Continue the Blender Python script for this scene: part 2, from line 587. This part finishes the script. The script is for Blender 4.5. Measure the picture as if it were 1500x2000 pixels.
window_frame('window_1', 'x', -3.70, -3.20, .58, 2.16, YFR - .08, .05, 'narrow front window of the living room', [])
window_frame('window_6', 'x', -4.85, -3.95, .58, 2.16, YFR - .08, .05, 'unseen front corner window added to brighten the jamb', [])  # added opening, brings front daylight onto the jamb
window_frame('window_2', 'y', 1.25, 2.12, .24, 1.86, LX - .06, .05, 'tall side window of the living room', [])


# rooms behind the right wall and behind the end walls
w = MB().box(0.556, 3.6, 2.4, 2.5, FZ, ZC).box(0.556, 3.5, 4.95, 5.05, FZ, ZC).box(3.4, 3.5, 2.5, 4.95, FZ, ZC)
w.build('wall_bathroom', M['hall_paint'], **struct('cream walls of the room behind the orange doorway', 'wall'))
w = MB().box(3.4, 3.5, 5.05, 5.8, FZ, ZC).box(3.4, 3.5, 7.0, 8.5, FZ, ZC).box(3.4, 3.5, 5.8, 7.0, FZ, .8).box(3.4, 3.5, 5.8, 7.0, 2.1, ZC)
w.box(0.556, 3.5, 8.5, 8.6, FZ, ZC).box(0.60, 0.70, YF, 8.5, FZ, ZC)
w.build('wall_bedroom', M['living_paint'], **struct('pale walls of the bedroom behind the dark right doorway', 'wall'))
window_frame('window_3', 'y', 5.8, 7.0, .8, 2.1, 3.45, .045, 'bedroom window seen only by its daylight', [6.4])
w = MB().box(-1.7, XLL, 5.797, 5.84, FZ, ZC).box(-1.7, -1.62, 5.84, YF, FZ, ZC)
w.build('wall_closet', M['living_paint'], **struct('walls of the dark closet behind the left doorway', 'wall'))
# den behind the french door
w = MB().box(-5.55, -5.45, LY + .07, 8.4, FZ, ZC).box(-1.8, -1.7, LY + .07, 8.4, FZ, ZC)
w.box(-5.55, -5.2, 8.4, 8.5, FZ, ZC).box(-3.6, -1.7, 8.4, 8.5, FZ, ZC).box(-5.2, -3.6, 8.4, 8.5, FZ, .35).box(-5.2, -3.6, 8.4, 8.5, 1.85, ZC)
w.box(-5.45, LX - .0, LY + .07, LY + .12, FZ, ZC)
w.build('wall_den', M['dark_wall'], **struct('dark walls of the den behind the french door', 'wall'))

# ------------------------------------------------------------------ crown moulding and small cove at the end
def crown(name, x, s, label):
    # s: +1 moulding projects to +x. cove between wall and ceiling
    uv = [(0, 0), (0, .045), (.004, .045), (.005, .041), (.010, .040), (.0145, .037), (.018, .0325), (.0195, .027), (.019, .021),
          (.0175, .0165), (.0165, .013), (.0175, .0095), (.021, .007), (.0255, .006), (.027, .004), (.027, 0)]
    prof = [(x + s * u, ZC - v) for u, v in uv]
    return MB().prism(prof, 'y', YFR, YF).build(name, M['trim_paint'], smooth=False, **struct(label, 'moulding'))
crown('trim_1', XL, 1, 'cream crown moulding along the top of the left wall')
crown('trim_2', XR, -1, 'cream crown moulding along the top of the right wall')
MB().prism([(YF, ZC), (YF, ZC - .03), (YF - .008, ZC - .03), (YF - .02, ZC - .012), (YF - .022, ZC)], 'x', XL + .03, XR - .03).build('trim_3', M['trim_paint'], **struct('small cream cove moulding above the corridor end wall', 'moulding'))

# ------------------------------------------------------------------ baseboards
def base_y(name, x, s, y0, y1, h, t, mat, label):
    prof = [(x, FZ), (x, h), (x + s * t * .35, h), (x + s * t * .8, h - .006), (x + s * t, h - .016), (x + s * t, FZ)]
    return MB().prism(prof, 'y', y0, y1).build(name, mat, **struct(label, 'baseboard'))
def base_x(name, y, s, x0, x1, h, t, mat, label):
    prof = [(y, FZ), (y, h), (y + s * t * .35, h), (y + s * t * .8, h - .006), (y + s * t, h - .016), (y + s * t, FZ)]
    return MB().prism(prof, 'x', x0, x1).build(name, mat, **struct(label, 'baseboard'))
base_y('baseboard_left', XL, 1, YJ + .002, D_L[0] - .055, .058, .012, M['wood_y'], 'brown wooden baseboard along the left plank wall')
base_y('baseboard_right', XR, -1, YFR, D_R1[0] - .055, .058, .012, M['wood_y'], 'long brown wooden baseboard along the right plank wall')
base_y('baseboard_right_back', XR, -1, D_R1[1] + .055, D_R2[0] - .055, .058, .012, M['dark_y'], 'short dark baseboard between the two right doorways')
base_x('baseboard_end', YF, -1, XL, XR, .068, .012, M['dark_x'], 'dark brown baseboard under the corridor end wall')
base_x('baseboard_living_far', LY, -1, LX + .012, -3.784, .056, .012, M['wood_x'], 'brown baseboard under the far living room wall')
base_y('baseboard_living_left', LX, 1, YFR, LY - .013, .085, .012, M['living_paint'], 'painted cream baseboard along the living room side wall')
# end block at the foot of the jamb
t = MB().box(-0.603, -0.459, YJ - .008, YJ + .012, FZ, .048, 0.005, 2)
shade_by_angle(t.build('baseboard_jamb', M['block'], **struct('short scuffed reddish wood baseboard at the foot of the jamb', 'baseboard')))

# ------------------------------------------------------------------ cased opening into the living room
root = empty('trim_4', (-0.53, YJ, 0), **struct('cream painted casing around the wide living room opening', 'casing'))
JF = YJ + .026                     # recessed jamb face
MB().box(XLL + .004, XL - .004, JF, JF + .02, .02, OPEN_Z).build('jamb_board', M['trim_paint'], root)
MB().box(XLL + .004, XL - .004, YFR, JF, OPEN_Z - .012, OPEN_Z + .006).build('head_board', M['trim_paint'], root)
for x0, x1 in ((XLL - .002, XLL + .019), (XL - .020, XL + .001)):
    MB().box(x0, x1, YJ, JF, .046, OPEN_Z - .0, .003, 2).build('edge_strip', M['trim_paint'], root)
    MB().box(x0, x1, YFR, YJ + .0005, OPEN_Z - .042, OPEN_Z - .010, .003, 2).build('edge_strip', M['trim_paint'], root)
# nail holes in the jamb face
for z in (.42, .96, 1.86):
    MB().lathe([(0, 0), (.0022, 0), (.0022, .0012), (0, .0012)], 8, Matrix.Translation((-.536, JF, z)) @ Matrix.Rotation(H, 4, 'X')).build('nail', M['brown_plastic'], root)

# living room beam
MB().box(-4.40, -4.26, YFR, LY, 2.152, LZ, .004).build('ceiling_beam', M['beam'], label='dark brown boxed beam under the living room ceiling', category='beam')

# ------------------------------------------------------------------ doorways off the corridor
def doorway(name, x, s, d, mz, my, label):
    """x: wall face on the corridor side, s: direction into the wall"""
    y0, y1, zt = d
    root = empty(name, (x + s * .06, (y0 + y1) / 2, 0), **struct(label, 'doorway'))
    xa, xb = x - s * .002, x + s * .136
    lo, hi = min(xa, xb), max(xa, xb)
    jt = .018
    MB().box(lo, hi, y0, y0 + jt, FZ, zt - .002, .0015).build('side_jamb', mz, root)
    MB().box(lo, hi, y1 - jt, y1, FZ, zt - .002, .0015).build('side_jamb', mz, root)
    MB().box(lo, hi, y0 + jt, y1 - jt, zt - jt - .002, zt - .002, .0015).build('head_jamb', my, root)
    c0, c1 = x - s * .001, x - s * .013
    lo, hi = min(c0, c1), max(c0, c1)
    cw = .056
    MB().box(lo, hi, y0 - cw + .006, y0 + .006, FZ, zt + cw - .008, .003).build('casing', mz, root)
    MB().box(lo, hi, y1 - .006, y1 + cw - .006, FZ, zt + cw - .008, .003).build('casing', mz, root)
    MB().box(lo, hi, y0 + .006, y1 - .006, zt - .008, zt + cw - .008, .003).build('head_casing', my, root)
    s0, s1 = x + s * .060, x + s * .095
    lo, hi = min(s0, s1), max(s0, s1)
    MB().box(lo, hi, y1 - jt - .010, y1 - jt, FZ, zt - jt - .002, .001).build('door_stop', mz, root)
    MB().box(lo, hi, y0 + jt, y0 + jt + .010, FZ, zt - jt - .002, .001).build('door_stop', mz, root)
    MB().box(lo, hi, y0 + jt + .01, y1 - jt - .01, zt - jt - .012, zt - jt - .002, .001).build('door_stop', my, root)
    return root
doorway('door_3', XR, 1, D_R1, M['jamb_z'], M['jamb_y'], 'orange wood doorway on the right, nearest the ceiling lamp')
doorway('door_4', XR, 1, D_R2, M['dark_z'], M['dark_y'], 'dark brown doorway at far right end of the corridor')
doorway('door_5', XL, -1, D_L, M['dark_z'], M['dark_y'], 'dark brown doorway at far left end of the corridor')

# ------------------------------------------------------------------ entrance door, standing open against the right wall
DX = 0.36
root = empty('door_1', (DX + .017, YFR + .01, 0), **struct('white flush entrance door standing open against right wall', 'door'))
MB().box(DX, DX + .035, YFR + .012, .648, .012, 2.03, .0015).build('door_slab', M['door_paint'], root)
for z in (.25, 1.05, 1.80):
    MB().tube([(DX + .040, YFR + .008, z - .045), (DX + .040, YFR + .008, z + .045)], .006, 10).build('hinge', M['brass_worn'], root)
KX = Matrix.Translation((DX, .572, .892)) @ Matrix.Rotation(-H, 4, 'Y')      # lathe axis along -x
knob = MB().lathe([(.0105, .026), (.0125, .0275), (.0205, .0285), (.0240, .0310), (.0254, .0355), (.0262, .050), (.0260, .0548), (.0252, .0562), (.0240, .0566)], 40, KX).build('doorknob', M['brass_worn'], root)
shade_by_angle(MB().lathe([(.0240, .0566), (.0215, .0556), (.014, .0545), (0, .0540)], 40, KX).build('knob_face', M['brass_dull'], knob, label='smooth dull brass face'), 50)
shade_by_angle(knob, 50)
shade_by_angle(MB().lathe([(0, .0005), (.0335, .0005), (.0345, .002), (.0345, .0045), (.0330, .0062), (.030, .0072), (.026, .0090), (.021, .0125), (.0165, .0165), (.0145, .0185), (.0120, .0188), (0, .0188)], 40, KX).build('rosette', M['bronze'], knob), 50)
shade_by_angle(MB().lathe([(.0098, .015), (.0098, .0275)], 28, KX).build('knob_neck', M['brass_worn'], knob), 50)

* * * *

What to work on — Repeat word for word the lines from the line containing "8.5, 1.85, ZC)" to the line containing "w.build('wall_den', M['dark_wall'], **struct('dark", both lines included; nothing else should appear.

Expected output —
w.box(-5.55, -5.2, 8.4, 8.5, FZ, ZC).box(-3.6, -1.7, 8.4, 8.5, FZ, ZC).box(-5.2, -3.6, 8.4, 8.5, FZ, .35).box(-5.2, -3.6, 8.4, 8.5, 1.85, ZC)
w.box(-5.45, LX - .0, LY + .07, LY + .12, FZ, ZC)
w.build('wall_den', M['dark_wall'], **struct('dark walls of the den behind the french door', 'wall'))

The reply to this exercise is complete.